The Sting in Cascade
An 87-year-old man and his wife were about to hand over $250,000 in gold to people posing as federal agents when Kent County sheriff's deputies arrested the suspects on a Cascade Township road.
Christian Jalan Matthews, 23, of Pennsylvania and Taylor Nicole Mitchell-Meeks, 28, of New Jersey were taken into custody after the gold exchange, according to court records cited by MLive and WOODTV.
The suspects represented themselves as agents with the Federal Trade Commission and the Social Security Administration, police said. They gained access to the couple's computer and convinced the victims their savings were tied to criminal activity.
"A lot of times, these elderly people are convinced the scam is real," Kent County Sheriff's Office Sgt. Scott Dietrich told WOODTV.
How the Scam Unfolded
Police were alerted on June 6 to a potential gold-fraud scam unfolding in Ada Township. The husband and wife told deputies they were being defrauded of $250,000 through an online scheme.
The suspects instructed the couple to:
- Cash out their life savings
- Convert the funds into gold bars
- Meet a "federal agent" at a location in Cascade Township to turn over the gold
Once the exchange occurred, undercover deputies moved in and arrested Matthews and Mitchell-Meeks.
Charges and Bond
Both suspects face felony charges in Kent County's 63rd District Court, according to MLive reporter Bradley Massman. The charges include:
- Conducting a criminal enterprise
- False pretenses involving $100,000 or more
- Using a computer to commit a crime
Each charge carries a maximum sentence of 20 years in prison, according to WOODTV.
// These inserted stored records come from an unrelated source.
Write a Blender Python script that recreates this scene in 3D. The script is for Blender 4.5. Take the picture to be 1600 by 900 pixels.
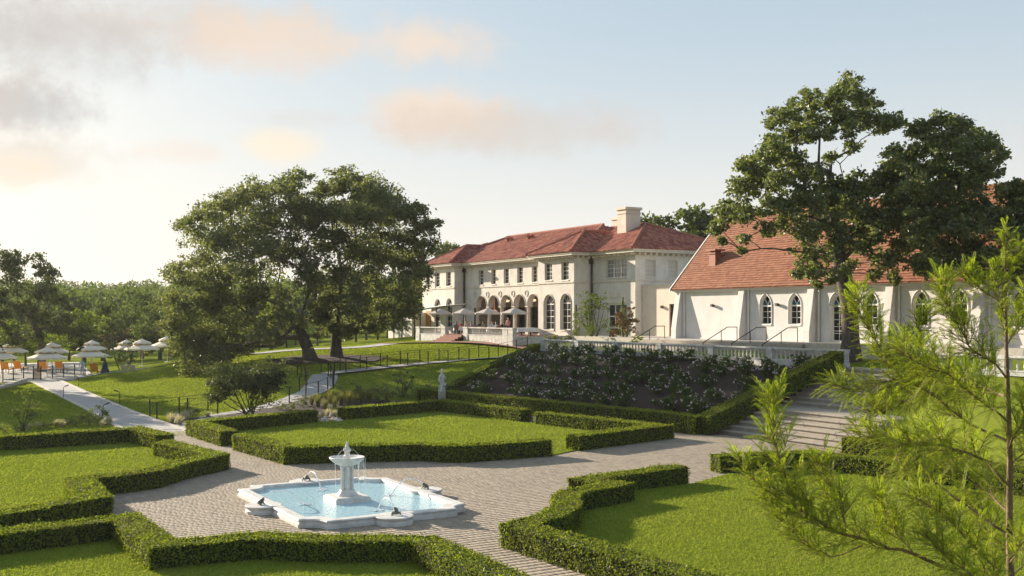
import bpy, bmesh, math, random
import numpy as np
from mathutils import Vector, Matrix, noise

SC = bpy.context.scene
for o in list(bpy.data.objects):
    bpy.data.objects.remove(o)
R = math.radians
# ---------------------------------------------------------------- camera, sky, sun
# world axes follow the garden: +X runs away to the right, +Y away to the left
CAM_H, FPX, HOR, YAW = 6.0, 1680.0, 494.0, R(29.8)
CY, SY = math.cos(YAW), math.sin(YAW)
cam_data = bpy.data.cameras.new("camera")
cam = bpy.data.objects.new("camera", cam_data)
SC.collection.objects.link(cam)
cam.location = (0, 0, CAM_H)
cam.rotation_euler = (R(90), 0, -YAW)
cam_data.sensor_width = 36
cam_data.lens = 36 * FPX / 1600
cam_data.shift_y = (HOR - 450) / 1600
cam_data.clip_start = 0.1
cam_data.clip_end = 6000
SC.camera = cam
SC.view_settings.view_transform = 'Standard'
SC.view_settings.look = 'None'
SC.view_settings.gamma = 1
SC.view_settings.use_curve_mapping = False
SC.view_settings.exposure = 1.18

SUN_EL = R(16.5)
SUN_AZ = math.atan2(-0.31, 0.95)          # measured from +Y towards +X
SUN_DIR = Vector((math.sin(SUN_AZ) * math.cos(SUN_EL), math.cos(SUN_AZ) * math.cos(SUN_EL), math.sin(SUN_EL)))
sun_l = bpy.data.lights.new("sun", 'SUN')
sun_l.energy = 5.0
sun_l.angle = R(0.6)
sun_l.color = (1.0, 0.86, 0.68)
sun = bpy.data.objects.new("sun", sun_l)
SC.collection.objects.link(sun)
sun.rotation_euler = (-SUN_DIR).to_track_quat('-Z', 'Y').to_euler()
sun.location = (0, 0, 60)


class NT:
    """small node-tree helper"""
    def __init__(s, tree):
        s.t = tree
        s.n = tree.nodes
        s.l = tree.links

    def new(s, typ, **kw):
        nd = s.n.new(typ)
        for k, v in kw.items():
            setattr(nd, k, v)
        return nd

    def put(s, sock, v):
        if hasattr(v, 'links') or hasattr(v, 'is_output'):
            s.l.new(v, sock)
        else:
            sock.default_value = v

    def m(s, op, a, b=0.0, c=0.0, clamp=False):
        nd = s.new('ShaderNodeMath', operation=op, use_clamp=clamp)
        s.put(nd.inputs[0], a)
        s.put(nd.inputs[1], b)
        s.put(nd.inputs[2], c)
        return nd.outputs[0]

    def mix(s, f, a, b, blend='MIX'):
        nd = s.new('ShaderNodeMix', data_type='RGBA', blend_type=blend)
        nd.clamp_factor = True
        s.put(nd.inputs[0], f)
        for sock, v in ((nd.inputs[6], a), (nd.inputs[7], b)):
            s.put(sock, (*v, 1) if isinstance(v, tuple) and len(v) == 3 else v)
        return nd.outputs[2]

    def dot(s, a, vec):
        nd = s.new('ShaderNodeVectorMath', operation='DOT_PRODUCT')
        s.l.new(a, nd.inputs[0])
        nd.inputs[1].default_value = vec
        return nd.outputs['Value']

    def sstep(s, x, lo, hi):
        nd = s.new('ShaderNodeMapRange', interpolation_type='SMOOTHSTEP')
        s.put(nd.inputs[0], x)
        nd.inputs[1].default_value = lo
        nd.inputs[2].default_value = hi
        return nd.outputs[0]

    def noise(s, vec, scale, detail=3, rough=0.55, dim='3D'):
        nd = s.new('ShaderNodeTexNoise', noise_dimensions=dim)
        if vec is not None:
            s.l.new(vec, nd.inputs['Vector'])
        nd.inputs['Scale'].default_value = scale
        nd.inputs['Detail'].default_value = detail
        nd.inputs['Roughness'].default_value = rough
        return nd.outputs['Fac']


def build_world():
    w = bpy.data.worlds.new("World")
    SC.world = w
    w.use_nodes = True
    t = NT(w.node_tree)
    t.n.clear()
    sky = t.new('ShaderNodeTexSky', sky_type='NISHITA')
    sky.sun_disc = False
    sky.sun_elevation = SUN_EL
    sky.sun_rotation = SUN_AZ
    sky.altitude = 200
    sky.air_density = 1.0
    sky.dust_density = 2.0
    sky.ozone_density = 1.3
    tc = t.new('ShaderNodeTexCoord')
    d = tc.outputs['Generated']
    ex = t.dot(d, (CY, -SY, 0))
    ey = t.dot(d, (SY, CY, 0))
    ez = t.dot(d, (0, 0, 1))
    az = t.m('ARCTAN2', ex, ey)
    el = t.m('ARCSINE', ez)
    sd = t.dot(d, tuple(SUN_DIR))
    # thin evening haze: a pale veil, thickest at the horizon and towards the sun
    up = t.sstep(el, -0.02, 0.52)
    veil = t.mix(t.sstep(el, -0.01, 0.3), (6.3, 5.95, 5.45), (3.5, 4.25, 4.8))
    veil = t.mix(t.sstep(el, 0.25, 0.8), veil, (2.7, 3.5, 4.3))
    glow = t.m('POWER', t.m('MAXIMUM', sd, 0.0), 7.0)
    veil = t.mix(t.m('MULTIPLY', glow, 0.75, clamp=True), veil, (7.0, 6.6, 5.9))
    away = t.sstep(sd, 0.1, -0.9)
    veil = t.mix(away, veil, (2.9, 3.6, 4.6))
    base = t.mix(t.m('SUBTRACT', 0.94, t.m('MULTIPLY', up, 0.2)), sky.outputs[0], veil)
    # clouds
    n1 = t.noise(d, 11.0, 7, 0.62)
    n2 = t.noise(d, 34.0, 6, 0.65)
    wob = t.m('ADD', t.m('MULTIPLY', t.m('SUBTRACT', n1, 0.5), 1.7), t.m('MULTIPLY', t.m('SUBTRACT', n2, 0.5), 1.3))
    cols = {'peach': (6.1, 4.85, 3.85), 'grey': (3.5, 3.45, 3.45), 'mauve': (4.7, 4.1, 3.6), 'cream': (6.6, 5.6, 4.3)}
    spots = [  # px, py, half width, half height (photograph pixels turned to angles), colour, density
        (250, 42, 215, 50, 'mauve', .7), (60, 60, 190, 56, 'grey', .4), (400, 66, 120, 44, 'peach', .6),
        (30, 165, 95, 30, 'grey', .8), (40, 250, 110, 34, 'mauve', .5), (20, 262, 60, 22, 'cream', .5),
        (665, 66, 95, 34, 'peach', .72), (690, 178, 90, 36, 'peach', .8), (800, 202, 150, 34, 'mauve', .62),
        (432, 226, 62, 22, 'cream', .72), (290, 236, 70, 16, 'peach', .35), (470, 185, 90, 14, 'mauve', .2),
        (1450, -260, 260, 80, 'mauve', .5), (700, -330, 320, 70, 'peach', .5), (-420, 120, 300, 60, 'mauve', .6),
        (-900, -100, 420, 90, 'grey', .6), (2300, 160, 360, 50, 'mauve', .4), (3200, -150, 420, 80, 'grey', .5)]
    col = base
    for px, py, hw, hh, cn, den in spots:
        a0 = math.atan2(px - 800, FPX)
        e0 = math.atan2(HOR - py, math.hypot(FPX, px - 800))
        da = t.m('DIVIDE', t.m('SUBTRACT', az, a0), 1.3 * hw / FPX)
        de = t.m('DIVIDE', t.m('SUBTRACT', el, e0), 1.25 * hh / FPX)
        rr = t.m('SQRT', t.m('ADD', t.m('MULTIPLY', da, da), t.m('MULTIPLY', de, de)))
        rr = t.m('ADD', rr, wob)
        mk = t.m('MULTIPLY', t.sstep(rr, 1.3, 0.25), den)
        col = t.mix(mk, col, cols[cn])
    bg = t.new('ShaderNodeBackground')
    bg.inputs['Strength'].default_value = 0.07
    t.l.new(col, bg.inputs['Color'])
    out = t.new('ShaderNodeOutputWorld')
    t.l.new(bg.outputs[0], out.inputs['Surface'])


build_world()

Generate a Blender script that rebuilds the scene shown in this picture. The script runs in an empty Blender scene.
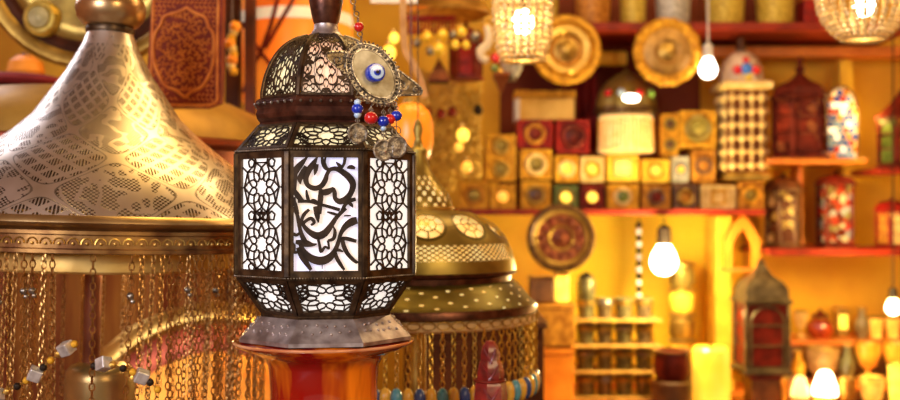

Matthews and Mitchell-Meeks remain in the Kent County Jail on $500,000 cash bonds. They were scheduled for a probable cause hearing on June 18.
The suspects admitted to committing similar crimes across the Midwest over the previous four months, police said.
A Growing National Problem
The Ada case is part of a wider trend. In early May, a 79-year-old woman in Spring Lake was told her Social Security funds were being used to support terrorism and directed to buy $700,000 in gold. An alert store owner intervened, and the courier sent to collect the gold ended up with a bag of chocolate coins and felony charges, according to WOODTV.
The FBI's Internet Crime Complaint Center reported that losses from gold courier scams topped $55 million from May through December 2023. The agency warns that scammers pose as government officials, tech support, or financial institutions before telling victims their accounts are hacked or at risk.
"Real government agents do not ask people to buy gold bars, deliver gold to couriers, move money to a 'secure government' account, or withdraw cash to protect it," the Federal Trade Commission states on its website.
Sgt. Dietrich told WOODTV that family members and local businesses often play the critical role in stopping these scams before money is lost.
The Cascade Township meeting point became the scene where deputies finally caught the suspects red-handed, sparing the elderly couple from losing their life savings.